### SUPPLIED MATERIAL
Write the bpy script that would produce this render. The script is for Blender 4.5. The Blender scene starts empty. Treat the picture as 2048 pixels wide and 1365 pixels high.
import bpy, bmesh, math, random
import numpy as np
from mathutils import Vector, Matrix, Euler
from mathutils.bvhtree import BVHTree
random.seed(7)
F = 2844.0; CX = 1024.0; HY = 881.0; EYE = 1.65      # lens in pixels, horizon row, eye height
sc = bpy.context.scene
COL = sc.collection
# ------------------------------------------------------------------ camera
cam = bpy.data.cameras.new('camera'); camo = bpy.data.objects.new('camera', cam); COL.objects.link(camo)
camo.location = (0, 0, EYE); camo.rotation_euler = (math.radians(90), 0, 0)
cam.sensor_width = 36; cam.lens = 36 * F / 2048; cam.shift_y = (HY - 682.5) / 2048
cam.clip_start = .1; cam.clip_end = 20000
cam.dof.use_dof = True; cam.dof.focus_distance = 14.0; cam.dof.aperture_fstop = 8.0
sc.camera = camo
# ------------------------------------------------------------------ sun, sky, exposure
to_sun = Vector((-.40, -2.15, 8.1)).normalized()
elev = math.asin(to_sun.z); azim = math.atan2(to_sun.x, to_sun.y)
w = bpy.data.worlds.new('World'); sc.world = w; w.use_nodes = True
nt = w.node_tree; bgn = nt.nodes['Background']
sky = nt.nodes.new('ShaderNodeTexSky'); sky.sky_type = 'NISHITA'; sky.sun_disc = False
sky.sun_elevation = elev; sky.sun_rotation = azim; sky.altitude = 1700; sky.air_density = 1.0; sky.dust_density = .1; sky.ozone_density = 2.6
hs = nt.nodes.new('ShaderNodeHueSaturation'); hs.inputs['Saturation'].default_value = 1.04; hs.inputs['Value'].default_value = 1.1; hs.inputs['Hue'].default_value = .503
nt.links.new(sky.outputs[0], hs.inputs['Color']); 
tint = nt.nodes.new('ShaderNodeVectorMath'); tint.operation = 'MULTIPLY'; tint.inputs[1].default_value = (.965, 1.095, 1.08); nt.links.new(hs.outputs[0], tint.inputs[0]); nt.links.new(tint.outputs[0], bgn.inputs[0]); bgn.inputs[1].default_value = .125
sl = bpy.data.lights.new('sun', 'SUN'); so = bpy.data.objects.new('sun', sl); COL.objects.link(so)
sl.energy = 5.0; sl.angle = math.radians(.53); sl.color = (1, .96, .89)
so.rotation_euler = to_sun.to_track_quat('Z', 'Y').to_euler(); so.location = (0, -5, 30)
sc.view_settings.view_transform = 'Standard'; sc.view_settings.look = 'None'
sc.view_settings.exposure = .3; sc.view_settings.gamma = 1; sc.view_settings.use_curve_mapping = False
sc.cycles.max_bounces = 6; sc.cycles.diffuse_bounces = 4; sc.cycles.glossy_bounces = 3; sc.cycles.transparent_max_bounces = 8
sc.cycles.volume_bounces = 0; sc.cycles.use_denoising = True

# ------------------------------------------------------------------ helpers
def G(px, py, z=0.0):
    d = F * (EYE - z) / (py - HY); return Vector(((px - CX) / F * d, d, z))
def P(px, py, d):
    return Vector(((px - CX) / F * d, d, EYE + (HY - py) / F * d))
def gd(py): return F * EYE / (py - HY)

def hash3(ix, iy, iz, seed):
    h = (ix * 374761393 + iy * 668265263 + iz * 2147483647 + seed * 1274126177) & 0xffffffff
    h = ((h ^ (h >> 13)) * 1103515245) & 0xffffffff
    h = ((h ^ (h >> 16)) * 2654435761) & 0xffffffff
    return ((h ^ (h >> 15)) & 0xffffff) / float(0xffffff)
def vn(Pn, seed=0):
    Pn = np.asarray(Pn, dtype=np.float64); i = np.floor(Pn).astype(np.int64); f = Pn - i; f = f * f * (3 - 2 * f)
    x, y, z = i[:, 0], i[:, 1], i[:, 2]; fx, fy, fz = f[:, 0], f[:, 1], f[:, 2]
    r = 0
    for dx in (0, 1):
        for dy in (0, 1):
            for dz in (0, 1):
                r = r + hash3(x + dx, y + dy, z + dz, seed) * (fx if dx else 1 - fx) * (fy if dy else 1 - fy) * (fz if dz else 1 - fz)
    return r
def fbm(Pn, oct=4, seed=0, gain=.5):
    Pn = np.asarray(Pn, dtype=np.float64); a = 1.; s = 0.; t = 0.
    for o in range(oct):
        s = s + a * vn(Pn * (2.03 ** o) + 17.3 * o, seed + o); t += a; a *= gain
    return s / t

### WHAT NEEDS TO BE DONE
Reproduce the material precisely, including every line.

### RESPONSE BELOW
Write the bpy script that would produce this render. The script is for Blender 4.5. The Blender scene starts empty. Treat the picture as 2048 pixels wide and 1365 pixels high.
import bpy, bmesh, math, random
import numpy as np
from mathutils import Vector, Matrix, Euler
from mathutils.bvhtree import BVHTree
random.seed(7)
F = 2844.0; CX = 1024.0; HY = 881.0; EYE = 1.65      # lens in pixels, horizon row, eye height
sc = bpy.context.scene
COL = sc.collection
# ------------------------------------------------------------------ camera
cam = bpy.data.cameras.new('camera'); camo = bpy.data.objects.new('camera', cam); COL.objects.link(camo)
camo.location = (0, 0, EYE); camo.rotation_euler = (math.radians(90), 0, 0)
cam.sensor_width = 36; cam.lens = 36 * F / 2048; cam.shift_y = (HY - 682.5) / 2048
cam.clip_start = .1; cam.clip_end = 20000
cam.dof.use_dof = True; cam.dof.focus_distance = 14.0; cam.dof.aperture_fstop = 8.0
sc.camera = camo
# ------------------------------------------------------------------ sun, sky, exposure
to_sun = Vector((-.40, -2.15, 8.1)).normalized()
elev = math.asin(to_sun.z); azim = math.atan2(to_sun.x, to_sun.y)
w = bpy.data.worlds.new('World'); sc.world = w; w.use_nodes = True
nt = w.node_tree; bgn = nt.nodes['Background']
sky = nt.nodes.new('ShaderNodeTexSky'); sky.sky_type = 'NISHITA'; sky.sun_disc = False
sky.sun_elevation = elev; sky.sun_rotation = azim; sky.altitude = 1700; sky.air_density = 1.0; sky.dust_density = .1; sky.ozone_density = 2.6
hs = nt.nodes.new('ShaderNodeHueSaturation'); hs.inputs['Saturation'].default_value = 1.04; hs.inputs['Value'].default_value = 1.1; hs.inputs['Hue'].default_value = .503
nt.links.new(sky.outputs[0], hs.inputs['Color']); 
tint = nt.nodes.new('ShaderNodeVectorMath'); tint.operation = 'MULTIPLY'; tint.inputs[1].default_value = (.965, 1.095, 1.08); nt.links.new(hs.outputs[0], tint.inputs[0]); nt.links.new(tint.outputs[0], bgn.inputs[0]); bgn.inputs[1].default_value = .125
sl = bpy.data.lights.new('sun', 'SUN'); so = bpy.data.objects.new('sun', sl); COL.objects.link(so)
sl.energy = 5.0; sl.angle = math.radians(.53); sl.color = (1, .96, .89)
so.rotation_euler = to_sun.to_track_quat('Z', 'Y').to_euler(); so.location = (0, -5, 30)
sc.view_settings.view_transform = 'Standard'; sc.view_settings.look = 'None'
sc.view_settings.exposure = .3; sc.view_settings.gamma = 1; sc.view_settings.use_curve_mapping = False
sc.cycles.max_bounces = 6; sc.cycles.diffuse_bounces = 4; sc.cycles.glossy_bounces = 3; sc.cycles.transparent_max_bounces = 8
sc.cycles.volume_bounces = 0; sc.cycles.use_denoising = True

# ------------------------------------------------------------------ helpers
def G(px, py, z=0.0):
    d = F * (EYE - z) / (py - HY); return Vector(((px - CX) / F * d, d, z))
def P(px, py, d):
    return Vector(((px - CX) / F * d, d, EYE + (HY - py) / F * d))
def gd(py): return F * EYE / (py - HY)

def hash3(ix, iy, iz, seed):
    h = (ix * 374761393 + iy * 668265263 + iz * 2147483647 + seed * 1274126177) & 0xffffffff
    h = ((h ^ (h >> 13)) * 1103515245) & 0xffffffff
    h = ((h ^ (h >> 16)) * 2654435761) & 0xffffffff
    return ((h ^ (h >> 15)) & 0xffffff) / float(0xffffff)
def vn(Pn, seed=0):
    Pn = np.asarray(Pn, dtype=np.float64); i = np.floor(Pn).astype(np.int64); f = Pn - i; f = f * f * (3 - 2 * f)
    x, y, z = i[:, 0], i[:, 1], i[:, 2]; fx, fy, fz = f[:, 0], f[:, 1], f[:, 2]
    r = 0
    for dx in (0, 1):
        for dy in (0, 1):
            for dz in (0, 1):
                r = r + hash3(x + dx, y + dy, z + dz, seed) * (fx if dx else 1 - fx) * (fy if dy else 1 - fy) * (fz if dz else 1 - fz)
    return r
def fbm(Pn, oct=4, seed=0, gain=.5):
    Pn = np.asarray(Pn, dtype=np.float64); a = 1.; s = 0.; t = 0.
    for o in range(oct):
        s = s + a * vn(Pn * (2.03 ** o) + 17.3 * o, seed + o); t += a; a *= gain
    return s / t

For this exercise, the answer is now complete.